Look through the data below and return each line where "parts" appears.

— start INPUT DATA —

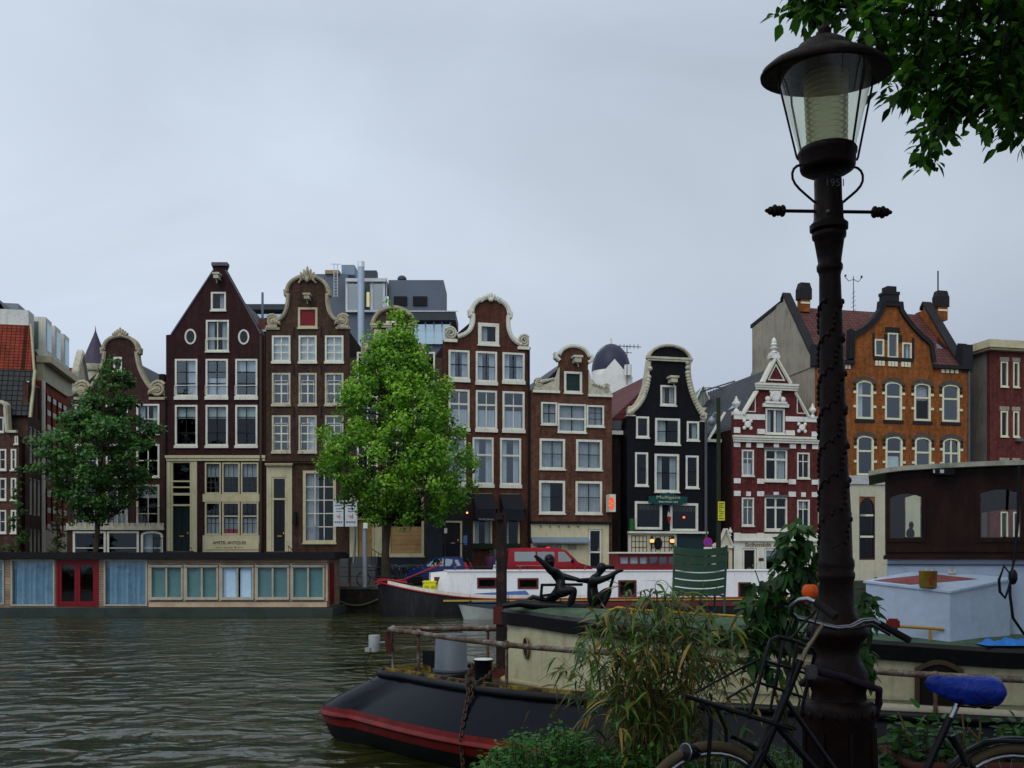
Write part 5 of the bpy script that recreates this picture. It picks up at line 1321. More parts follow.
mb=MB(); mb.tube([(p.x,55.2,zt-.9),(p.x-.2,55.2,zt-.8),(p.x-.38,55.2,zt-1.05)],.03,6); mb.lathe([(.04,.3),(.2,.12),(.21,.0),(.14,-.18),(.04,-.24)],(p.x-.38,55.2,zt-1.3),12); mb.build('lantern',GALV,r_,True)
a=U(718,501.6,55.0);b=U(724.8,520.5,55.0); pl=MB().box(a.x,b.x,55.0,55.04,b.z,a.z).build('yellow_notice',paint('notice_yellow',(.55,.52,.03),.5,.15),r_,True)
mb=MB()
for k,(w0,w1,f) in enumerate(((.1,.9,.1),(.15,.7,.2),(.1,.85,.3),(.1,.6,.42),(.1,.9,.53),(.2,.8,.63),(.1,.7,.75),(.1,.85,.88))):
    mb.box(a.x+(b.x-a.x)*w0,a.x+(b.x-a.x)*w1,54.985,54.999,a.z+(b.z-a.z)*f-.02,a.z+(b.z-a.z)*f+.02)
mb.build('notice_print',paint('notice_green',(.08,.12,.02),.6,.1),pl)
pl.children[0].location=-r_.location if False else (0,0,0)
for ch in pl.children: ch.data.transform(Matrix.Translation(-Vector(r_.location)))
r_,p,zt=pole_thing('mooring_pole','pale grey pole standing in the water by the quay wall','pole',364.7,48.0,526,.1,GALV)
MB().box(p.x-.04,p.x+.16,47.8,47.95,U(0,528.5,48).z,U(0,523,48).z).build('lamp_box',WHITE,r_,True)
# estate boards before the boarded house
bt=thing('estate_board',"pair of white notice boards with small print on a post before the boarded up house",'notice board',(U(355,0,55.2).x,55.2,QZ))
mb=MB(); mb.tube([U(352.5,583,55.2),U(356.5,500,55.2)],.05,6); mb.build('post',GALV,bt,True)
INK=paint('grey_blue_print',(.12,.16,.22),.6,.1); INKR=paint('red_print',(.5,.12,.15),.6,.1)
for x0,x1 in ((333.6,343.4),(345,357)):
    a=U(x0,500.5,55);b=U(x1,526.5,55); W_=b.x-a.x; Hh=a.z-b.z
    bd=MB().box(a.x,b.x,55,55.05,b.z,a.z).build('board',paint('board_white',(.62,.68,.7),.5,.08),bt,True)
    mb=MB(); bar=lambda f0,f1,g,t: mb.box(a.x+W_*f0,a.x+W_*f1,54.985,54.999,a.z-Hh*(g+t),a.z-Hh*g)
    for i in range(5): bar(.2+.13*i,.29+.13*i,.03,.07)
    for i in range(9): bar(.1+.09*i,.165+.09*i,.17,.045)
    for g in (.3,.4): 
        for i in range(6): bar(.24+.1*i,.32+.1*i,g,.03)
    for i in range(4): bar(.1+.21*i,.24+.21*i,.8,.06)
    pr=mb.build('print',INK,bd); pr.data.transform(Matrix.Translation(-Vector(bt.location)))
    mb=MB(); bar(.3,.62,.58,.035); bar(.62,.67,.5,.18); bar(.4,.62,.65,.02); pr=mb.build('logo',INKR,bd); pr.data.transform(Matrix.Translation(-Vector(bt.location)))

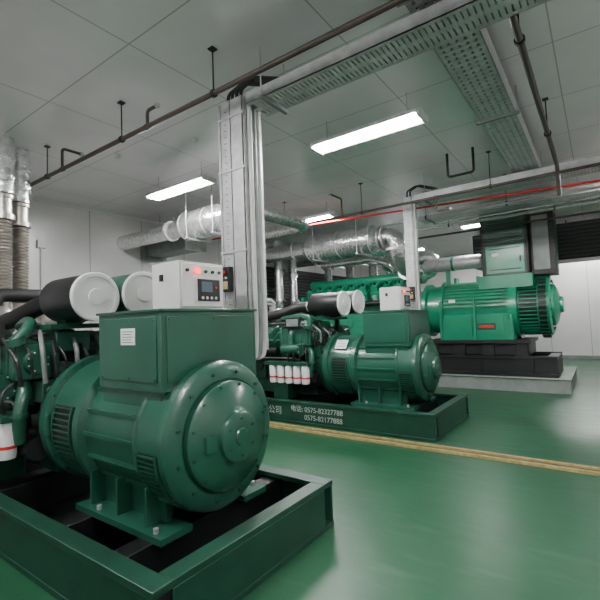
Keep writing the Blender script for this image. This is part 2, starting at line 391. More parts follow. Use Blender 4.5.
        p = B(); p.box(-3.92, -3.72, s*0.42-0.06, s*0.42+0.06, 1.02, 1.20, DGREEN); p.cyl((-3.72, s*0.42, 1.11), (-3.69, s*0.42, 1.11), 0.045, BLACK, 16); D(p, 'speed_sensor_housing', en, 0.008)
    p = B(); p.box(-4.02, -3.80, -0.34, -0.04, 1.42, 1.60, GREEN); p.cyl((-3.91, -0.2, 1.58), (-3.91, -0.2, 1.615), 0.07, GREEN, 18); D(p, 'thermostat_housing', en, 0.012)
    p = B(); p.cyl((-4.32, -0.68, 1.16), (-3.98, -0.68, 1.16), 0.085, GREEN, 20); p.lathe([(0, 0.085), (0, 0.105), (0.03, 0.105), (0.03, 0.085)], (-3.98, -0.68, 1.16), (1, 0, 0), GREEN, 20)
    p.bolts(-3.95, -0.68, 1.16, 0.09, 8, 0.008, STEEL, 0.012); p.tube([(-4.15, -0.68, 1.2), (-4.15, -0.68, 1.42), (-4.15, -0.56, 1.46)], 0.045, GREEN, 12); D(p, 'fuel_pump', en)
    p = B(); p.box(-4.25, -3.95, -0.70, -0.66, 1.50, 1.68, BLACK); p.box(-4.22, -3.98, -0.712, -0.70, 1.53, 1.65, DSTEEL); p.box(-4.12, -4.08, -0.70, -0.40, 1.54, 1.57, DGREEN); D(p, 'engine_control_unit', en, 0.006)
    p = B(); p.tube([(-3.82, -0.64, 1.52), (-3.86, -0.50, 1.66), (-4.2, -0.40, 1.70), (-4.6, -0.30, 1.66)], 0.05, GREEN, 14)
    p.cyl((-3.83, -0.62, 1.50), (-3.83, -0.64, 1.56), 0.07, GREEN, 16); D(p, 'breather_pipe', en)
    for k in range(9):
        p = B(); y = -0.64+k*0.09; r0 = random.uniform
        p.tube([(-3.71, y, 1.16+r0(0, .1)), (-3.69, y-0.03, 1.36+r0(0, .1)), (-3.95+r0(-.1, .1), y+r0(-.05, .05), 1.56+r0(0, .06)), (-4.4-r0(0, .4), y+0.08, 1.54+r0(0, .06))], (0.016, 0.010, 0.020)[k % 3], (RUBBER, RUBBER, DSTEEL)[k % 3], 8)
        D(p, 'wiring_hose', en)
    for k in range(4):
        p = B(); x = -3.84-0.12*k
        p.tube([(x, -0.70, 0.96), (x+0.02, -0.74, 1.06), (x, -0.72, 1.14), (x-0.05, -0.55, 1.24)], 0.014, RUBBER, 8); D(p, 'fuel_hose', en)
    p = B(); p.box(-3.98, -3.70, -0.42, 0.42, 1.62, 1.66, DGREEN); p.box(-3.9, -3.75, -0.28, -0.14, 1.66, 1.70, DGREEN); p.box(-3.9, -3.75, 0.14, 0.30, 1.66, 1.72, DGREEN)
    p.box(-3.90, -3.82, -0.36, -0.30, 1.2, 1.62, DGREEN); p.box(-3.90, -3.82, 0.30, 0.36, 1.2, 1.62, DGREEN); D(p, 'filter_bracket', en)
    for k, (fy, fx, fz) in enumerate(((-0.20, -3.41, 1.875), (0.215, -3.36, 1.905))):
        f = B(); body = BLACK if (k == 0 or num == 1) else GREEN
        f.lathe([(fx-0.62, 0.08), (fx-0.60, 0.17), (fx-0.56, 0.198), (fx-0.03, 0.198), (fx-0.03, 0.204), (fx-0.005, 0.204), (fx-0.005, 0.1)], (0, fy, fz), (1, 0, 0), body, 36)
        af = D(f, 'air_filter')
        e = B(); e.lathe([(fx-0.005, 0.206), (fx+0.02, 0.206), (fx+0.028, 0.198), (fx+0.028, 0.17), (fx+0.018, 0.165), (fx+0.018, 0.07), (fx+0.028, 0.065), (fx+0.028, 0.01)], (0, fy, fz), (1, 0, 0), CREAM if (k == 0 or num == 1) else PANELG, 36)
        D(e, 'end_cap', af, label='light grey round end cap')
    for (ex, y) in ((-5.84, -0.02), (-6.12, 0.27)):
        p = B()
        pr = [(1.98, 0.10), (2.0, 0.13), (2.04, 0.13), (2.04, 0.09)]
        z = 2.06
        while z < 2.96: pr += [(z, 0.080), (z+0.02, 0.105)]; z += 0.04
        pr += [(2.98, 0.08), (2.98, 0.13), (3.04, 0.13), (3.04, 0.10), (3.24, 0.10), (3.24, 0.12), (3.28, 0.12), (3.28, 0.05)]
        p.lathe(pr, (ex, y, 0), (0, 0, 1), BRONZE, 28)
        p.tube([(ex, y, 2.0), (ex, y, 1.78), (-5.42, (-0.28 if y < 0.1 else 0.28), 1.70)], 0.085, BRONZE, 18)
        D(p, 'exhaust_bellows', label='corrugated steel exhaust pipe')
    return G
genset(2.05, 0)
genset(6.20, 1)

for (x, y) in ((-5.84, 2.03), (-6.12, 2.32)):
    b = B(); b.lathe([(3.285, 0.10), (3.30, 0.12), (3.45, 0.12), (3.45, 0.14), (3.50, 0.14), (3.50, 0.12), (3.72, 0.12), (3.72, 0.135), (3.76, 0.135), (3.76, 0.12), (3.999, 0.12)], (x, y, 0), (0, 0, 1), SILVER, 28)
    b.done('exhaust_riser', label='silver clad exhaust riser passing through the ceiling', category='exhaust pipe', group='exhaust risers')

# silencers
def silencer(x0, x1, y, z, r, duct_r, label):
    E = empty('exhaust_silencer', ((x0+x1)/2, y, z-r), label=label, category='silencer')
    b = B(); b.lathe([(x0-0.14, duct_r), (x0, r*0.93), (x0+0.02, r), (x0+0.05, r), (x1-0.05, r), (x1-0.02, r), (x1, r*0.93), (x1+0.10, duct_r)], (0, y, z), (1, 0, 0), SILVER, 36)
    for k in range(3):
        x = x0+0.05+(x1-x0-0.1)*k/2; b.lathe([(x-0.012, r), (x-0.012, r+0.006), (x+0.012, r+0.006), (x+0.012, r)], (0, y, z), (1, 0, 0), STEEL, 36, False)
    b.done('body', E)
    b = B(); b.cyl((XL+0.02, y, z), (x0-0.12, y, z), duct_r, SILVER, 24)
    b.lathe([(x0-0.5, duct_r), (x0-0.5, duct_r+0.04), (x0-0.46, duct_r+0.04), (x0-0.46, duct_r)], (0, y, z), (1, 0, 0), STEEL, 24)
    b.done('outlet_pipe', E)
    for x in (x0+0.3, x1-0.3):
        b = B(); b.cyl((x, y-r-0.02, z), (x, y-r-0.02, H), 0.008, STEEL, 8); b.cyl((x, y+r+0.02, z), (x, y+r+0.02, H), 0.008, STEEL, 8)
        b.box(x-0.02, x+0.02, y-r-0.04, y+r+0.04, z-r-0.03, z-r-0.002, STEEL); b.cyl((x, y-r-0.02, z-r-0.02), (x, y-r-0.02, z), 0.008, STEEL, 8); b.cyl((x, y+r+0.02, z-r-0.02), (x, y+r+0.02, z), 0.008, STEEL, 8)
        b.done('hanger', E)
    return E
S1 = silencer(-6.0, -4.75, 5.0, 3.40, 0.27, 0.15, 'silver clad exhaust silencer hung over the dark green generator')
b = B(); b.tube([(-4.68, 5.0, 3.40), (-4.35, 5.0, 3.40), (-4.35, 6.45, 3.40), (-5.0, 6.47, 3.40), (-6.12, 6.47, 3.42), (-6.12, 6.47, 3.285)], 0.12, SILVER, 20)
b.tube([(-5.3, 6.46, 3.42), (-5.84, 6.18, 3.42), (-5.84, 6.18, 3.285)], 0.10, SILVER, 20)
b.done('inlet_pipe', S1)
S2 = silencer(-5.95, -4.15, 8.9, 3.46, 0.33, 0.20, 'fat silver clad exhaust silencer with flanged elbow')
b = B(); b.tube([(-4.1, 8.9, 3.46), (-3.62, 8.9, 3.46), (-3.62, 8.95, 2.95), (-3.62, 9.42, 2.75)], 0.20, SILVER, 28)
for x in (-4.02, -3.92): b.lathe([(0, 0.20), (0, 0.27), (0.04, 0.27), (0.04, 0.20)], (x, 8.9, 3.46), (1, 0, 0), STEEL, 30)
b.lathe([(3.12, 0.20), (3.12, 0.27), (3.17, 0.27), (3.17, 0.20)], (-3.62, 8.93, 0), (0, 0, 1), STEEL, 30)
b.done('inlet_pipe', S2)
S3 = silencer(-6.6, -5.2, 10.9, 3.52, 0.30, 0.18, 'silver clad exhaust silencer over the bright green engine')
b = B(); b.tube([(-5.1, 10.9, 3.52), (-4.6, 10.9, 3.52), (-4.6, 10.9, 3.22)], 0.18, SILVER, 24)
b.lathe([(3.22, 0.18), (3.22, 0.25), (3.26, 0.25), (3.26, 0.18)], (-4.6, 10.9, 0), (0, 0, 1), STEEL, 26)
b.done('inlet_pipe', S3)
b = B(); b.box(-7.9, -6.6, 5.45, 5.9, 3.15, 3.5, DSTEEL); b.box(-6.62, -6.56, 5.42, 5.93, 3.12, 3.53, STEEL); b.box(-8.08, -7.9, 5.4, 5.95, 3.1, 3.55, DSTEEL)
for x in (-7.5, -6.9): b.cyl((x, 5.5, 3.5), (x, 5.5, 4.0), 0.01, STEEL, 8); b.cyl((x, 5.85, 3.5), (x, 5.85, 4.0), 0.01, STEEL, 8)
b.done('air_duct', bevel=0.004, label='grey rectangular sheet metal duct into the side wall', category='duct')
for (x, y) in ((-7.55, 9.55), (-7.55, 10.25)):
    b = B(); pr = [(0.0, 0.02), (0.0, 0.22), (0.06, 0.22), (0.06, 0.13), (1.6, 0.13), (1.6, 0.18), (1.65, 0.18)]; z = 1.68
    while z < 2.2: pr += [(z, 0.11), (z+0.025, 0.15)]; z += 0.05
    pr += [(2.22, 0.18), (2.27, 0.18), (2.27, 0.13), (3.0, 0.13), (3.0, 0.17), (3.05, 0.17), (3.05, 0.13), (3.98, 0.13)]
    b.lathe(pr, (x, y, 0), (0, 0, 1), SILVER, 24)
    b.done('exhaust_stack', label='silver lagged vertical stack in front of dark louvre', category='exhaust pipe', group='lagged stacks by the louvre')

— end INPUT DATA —

FINAL RESULT
Write part 5 of the bpy script that recreates this picture. It picks up at line 1321. More parts follow.
Keep writing the Blender script for this image. This is part 2, starting at line 391. More parts follow. Use Blender 4.5.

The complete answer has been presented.